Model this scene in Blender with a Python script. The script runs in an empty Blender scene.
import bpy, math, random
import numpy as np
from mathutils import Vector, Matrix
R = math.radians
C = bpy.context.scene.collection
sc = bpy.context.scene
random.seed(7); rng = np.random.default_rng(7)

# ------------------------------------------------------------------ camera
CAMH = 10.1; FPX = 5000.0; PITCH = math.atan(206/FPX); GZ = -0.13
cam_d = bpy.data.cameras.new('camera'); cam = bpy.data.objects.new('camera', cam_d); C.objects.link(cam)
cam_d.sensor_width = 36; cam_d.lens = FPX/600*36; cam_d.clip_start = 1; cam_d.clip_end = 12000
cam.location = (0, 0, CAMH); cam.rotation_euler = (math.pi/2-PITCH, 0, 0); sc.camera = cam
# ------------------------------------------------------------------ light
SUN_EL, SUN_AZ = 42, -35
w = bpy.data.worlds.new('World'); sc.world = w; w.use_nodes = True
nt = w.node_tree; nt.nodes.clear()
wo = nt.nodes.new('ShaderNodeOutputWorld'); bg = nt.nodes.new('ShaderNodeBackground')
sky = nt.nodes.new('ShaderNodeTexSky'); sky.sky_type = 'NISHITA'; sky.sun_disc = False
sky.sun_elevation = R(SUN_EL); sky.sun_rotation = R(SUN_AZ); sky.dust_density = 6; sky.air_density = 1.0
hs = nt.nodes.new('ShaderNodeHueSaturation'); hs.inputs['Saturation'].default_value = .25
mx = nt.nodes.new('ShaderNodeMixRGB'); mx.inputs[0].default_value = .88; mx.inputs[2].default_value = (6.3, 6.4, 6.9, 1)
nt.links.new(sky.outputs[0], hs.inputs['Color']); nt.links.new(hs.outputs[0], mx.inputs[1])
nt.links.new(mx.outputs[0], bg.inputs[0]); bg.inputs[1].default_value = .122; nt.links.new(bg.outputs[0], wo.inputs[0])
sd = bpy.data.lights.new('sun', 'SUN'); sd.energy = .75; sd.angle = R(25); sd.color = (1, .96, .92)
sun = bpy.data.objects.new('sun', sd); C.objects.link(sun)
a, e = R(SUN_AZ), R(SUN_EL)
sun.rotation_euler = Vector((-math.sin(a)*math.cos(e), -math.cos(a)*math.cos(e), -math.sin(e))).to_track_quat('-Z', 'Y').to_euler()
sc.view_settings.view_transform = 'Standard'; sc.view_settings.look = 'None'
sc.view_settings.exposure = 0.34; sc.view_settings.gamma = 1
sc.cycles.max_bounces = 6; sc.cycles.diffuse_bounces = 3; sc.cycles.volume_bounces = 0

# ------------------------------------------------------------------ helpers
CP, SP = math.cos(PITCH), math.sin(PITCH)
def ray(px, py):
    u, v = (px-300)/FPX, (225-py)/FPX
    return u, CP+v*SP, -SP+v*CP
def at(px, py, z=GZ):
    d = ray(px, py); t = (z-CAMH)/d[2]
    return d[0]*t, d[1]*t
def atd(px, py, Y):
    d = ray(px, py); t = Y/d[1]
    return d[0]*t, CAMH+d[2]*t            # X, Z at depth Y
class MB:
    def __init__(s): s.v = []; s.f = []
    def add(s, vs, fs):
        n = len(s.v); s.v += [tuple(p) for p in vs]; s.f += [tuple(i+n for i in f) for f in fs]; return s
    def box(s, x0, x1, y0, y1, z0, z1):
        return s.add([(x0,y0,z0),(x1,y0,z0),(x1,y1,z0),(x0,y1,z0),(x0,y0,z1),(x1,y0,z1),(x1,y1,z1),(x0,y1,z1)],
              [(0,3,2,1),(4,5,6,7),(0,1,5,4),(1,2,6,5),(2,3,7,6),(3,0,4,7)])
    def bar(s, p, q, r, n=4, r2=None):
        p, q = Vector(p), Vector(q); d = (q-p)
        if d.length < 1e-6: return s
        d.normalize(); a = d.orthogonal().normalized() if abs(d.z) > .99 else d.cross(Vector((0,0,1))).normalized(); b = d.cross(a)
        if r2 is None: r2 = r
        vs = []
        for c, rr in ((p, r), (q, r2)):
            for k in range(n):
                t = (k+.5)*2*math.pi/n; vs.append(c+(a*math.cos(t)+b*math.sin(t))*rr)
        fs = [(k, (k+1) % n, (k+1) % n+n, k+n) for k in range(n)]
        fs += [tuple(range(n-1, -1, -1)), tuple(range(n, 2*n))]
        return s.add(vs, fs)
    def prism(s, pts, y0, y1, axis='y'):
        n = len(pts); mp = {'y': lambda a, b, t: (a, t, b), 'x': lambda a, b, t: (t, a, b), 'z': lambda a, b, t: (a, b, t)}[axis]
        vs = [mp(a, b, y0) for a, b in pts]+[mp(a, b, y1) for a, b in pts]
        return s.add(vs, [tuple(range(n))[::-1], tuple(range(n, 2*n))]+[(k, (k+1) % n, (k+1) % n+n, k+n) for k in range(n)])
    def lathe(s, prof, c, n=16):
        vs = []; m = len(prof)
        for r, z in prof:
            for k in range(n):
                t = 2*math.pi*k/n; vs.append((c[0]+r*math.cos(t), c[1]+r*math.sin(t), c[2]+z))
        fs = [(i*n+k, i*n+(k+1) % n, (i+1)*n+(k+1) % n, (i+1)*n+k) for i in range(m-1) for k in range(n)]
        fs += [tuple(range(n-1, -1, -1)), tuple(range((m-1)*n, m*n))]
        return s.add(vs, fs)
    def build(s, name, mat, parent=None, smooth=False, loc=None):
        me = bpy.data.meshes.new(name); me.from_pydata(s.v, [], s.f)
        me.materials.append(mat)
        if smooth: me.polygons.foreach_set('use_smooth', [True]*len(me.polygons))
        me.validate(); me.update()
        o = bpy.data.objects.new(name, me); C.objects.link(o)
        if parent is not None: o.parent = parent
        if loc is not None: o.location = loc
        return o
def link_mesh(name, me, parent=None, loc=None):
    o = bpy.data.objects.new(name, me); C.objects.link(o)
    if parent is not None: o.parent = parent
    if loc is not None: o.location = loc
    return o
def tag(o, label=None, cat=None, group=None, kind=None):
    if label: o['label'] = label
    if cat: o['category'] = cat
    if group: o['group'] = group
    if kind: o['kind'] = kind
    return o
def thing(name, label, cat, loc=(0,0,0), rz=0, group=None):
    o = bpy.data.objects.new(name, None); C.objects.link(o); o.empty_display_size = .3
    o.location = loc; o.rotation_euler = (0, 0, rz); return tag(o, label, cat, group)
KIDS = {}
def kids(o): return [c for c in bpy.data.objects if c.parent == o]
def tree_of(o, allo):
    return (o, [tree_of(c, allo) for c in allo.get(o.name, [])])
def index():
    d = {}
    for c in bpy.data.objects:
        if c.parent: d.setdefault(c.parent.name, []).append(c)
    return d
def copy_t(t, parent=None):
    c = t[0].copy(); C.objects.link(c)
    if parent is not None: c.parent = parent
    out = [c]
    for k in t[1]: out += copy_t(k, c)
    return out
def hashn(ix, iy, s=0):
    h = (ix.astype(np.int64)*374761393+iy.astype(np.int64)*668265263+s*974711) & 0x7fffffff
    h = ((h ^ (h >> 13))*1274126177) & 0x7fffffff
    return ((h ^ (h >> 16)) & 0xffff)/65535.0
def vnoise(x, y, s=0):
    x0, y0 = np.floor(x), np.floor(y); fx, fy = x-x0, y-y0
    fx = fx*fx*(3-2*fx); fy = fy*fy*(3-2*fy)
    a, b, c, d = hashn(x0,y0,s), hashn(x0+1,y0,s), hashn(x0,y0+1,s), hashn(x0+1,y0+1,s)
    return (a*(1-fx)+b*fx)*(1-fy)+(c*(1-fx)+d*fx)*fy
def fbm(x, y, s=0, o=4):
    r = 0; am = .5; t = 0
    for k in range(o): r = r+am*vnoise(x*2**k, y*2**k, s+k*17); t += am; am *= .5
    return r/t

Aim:
Return the whole listing exactly.

Response to the exercise:
Model this scene in Blender with a Python script. The script runs in an empty Blender scene.
import bpy, math, random
import numpy as np
from mathutils import Vector, Matrix
R = math.radians
C = bpy.context.scene.collection
sc = bpy.context.scene
random.seed(7); rng = np.random.default_rng(7)

# ------------------------------------------------------------------ camera
CAMH = 10.1; FPX = 5000.0; PITCH = math.atan(206/FPX); GZ = -0.13
cam_d = bpy.data.cameras.new('camera'); cam = bpy.data.objects.new('camera', cam_d); C.objects.link(cam)
cam_d.sensor_width = 36; cam_d.lens = FPX/600*36; cam_d.clip_start = 1; cam_d.clip_end = 12000
cam.location = (0, 0, CAMH); cam.rotation_euler = (math.pi/2-PITCH, 0, 0); sc.camera = cam
# ------------------------------------------------------------------ light
SUN_EL, SUN_AZ = 42, -35
w = bpy.data.worlds.new('World'); sc.world = w; w.use_nodes = True
nt = w.node_tree; nt.nodes.clear()
wo = nt.nodes.new('ShaderNodeOutputWorld'); bg = nt.nodes.new('ShaderNodeBackground')
sky = nt.nodes.new('ShaderNodeTexSky'); sky.sky_type = 'NISHITA'; sky.sun_disc = False
sky.sun_elevation = R(SUN_EL); sky.sun_rotation = R(SUN_AZ); sky.dust_density = 6; sky.air_density = 1.0
hs = nt.nodes.new('ShaderNodeHueSaturation'); hs.inputs['Saturation'].default_value = .25
mx = nt.nodes.new('ShaderNodeMixRGB'); mx.inputs[0].default_value = .88; mx.inputs[2].default_value = (6.3, 6.4, 6.9, 1)
nt.links.new(sky.outputs[0], hs.inputs['Color']); nt.links.new(hs.outputs[0], mx.inputs[1])
nt.links.new(mx.outputs[0], bg.inputs[0]); bg.inputs[1].default_value = .122; nt.links.new(bg.outputs[0], wo.inputs[0])
sd = bpy.data.lights.new('sun', 'SUN'); sd.energy = .75; sd.angle = R(25); sd.color = (1, .96, .92)
sun = bpy.data.objects.new('sun', sd); C.objects.link(sun)
a, e = R(SUN_AZ), R(SUN_EL)
sun.rotation_euler = Vector((-math.sin(a)*math.cos(e), -math.cos(a)*math.cos(e), -math.sin(e))).to_track_quat('-Z', 'Y').to_euler()
sc.view_settings.view_transform = 'Standard'; sc.view_settings.look = 'None'
sc.view_settings.exposure = 0.34; sc.view_settings.gamma = 1
sc.cycles.max_bounces = 6; sc.cycles.diffuse_bounces = 3; sc.cycles.volume_bounces = 0

# ------------------------------------------------------------------ helpers
CP, SP = math.cos(PITCH), math.sin(PITCH)
def ray(px, py):
    u, v = (px-300)/FPX, (225-py)/FPX
    return u, CP+v*SP, -SP+v*CP
def at(px, py, z=GZ):
    d = ray(px, py); t = (z-CAMH)/d[2]
    return d[0]*t, d[1]*t
def atd(px, py, Y):
    d = ray(px, py); t = Y/d[1]
    return d[0]*t, CAMH+d[2]*t            # X, Z at depth Y
class MB:
    def __init__(s): s.v = []; s.f = []
    def add(s, vs, fs):
        n = len(s.v); s.v += [tuple(p) for p in vs]; s.f += [tuple(i+n for i in f) for f in fs]; return s
    def box(s, x0, x1, y0, y1, z0, z1):
        return s.add([(x0,y0,z0),(x1,y0,z0),(x1,y1,z0),(x0,y1,z0),(x0,y0,z1),(x1,y0,z1),(x1,y1,z1),(x0,y1,z1)],
              [(0,3,2,1),(4,5,6,7),(0,1,5,4),(1,2,6,5),(2,3,7,6),(3,0,4,7)])
    def bar(s, p, q, r, n=4, r2=None):
        p, q = Vector(p), Vector(q); d = (q-p)
        if d.length < 1e-6: return s
        d.normalize(); a = d.orthogonal().normalized() if abs(d.z) > .99 else d.cross(Vector((0,0,1))).normalized(); b = d.cross(a)
        if r2 is None: r2 = r
        vs = []
        for c, rr in ((p, r), (q, r2)):
            for k in range(n):
                t = (k+.5)*2*math.pi/n; vs.append(c+(a*math.cos(t)+b*math.sin(t))*rr)
        fs = [(k, (k+1) % n, (k+1) % n+n, k+n) for k in range(n)]
        fs += [tuple(range(n-1, -1, -1)), tuple(range(n, 2*n))]
        return s.add(vs, fs)
    def prism(s, pts, y0, y1, axis='y'):
        n = len(pts); mp = {'y': lambda a, b, t: (a, t, b), 'x': lambda a, b, t: (t, a, b), 'z': lambda a, b, t: (a, b, t)}[axis]
        vs = [mp(a, b, y0) for a, b in pts]+[mp(a, b, y1) for a, b in pts]
        return s.add(vs, [tuple(range(n))[::-1], tuple(range(n, 2*n))]+[(k, (k+1) % n, (k+1) % n+n, k+n) for k in range(n)])
    def lathe(s, prof, c, n=16):
        vs = []; m = len(prof)
        for r, z in prof:
            for k in range(n):
                t = 2*math.pi*k/n; vs.append((c[0]+r*math.cos(t), c[1]+r*math.sin(t), c[2]+z))
        fs = [(i*n+k, i*n+(k+1) % n, (i+1)*n+(k+1) % n, (i+1)*n+k) for i in range(m-1) for k in range(n)]
        fs += [tuple(range(n-1, -1, -1)), tuple(range((m-1)*n, m*n))]
        return s.add(vs, fs)
    def build(s, name, mat, parent=None, smooth=False, loc=None):
        me = bpy.data.meshes.new(name); me.from_pydata(s.v, [], s.f)
        me.materials.append(mat)
        if smooth: me.polygons.foreach_set('use_smooth', [True]*len(me.polygons))
        me.validate(); me.update()
        o = bpy.data.objects.new(name, me); C.objects.link(o)
        if parent is not None: o.parent = parent
        if loc is not None: o.location = loc
        return o
def link_mesh(name, me, parent=None, loc=None):
    o = bpy.data.objects.new(name, me); C.objects.link(o)
    if parent is not None: o.parent = parent
    if loc is not None: o.location = loc
    return o
def tag(o, label=None, cat=None, group=None, kind=None):
    if label: o['label'] = label
    if cat: o['category'] = cat
    if group: o['group'] = group
    if kind: o['kind'] = kind
    return o
def thing(name, label, cat, loc=(0,0,0), rz=0, group=None):
    o = bpy.data.objects.new(name, None); C.objects.link(o); o.empty_display_size = .3
    o.location = loc; o.rotation_euler = (0, 0, rz); return tag(o, label, cat, group)
KIDS = {}
def kids(o): return [c for c in bpy.data.objects if c.parent == o]
def tree_of(o, allo):
    return (o, [tree_of(c, allo) for c in allo.get(o.name, [])])
def index():
    d = {}
    for c in bpy.data.objects:
        if c.parent: d.setdefault(c.parent.name, []).append(c)
    return d
def copy_t(t, parent=None):
    c = t[0].copy(); C.objects.link(c)
    if parent is not None: c.parent = parent
    out = [c]
    for k in t[1]: out += copy_t(k, c)
    return out
def hashn(ix, iy, s=0):
    h = (ix.astype(np.int64)*374761393+iy.astype(np.int64)*668265263+s*974711) & 0x7fffffff
    h = ((h ^ (h >> 13))*1274126177) & 0x7fffffff
    return ((h ^ (h >> 16)) & 0xffff)/65535.0
def vnoise(x, y, s=0):
    x0, y0 = np.floor(x), np.floor(y); fx, fy = x-x0, y-y0
    fx = fx*fx*(3-2*fx); fy = fy*fy*(3-2*fy)
    a, b, c, d = hashn(x0,y0,s), hashn(x0+1,y0,s), hashn(x0,y0+1,s), hashn(x0+1,y0+1,s)
    return (a*(1-fx)+b*fx)*(1-fy)+(c*(1-fx)+d*fx)*fy
def fbm(x, y, s=0, o=4):
    r = 0; am = .5; t = 0
    for k in range(o): r = r+am*vnoise(x*2**k, y*2**k, s+k*17); t += am; am *= .5
    return r/t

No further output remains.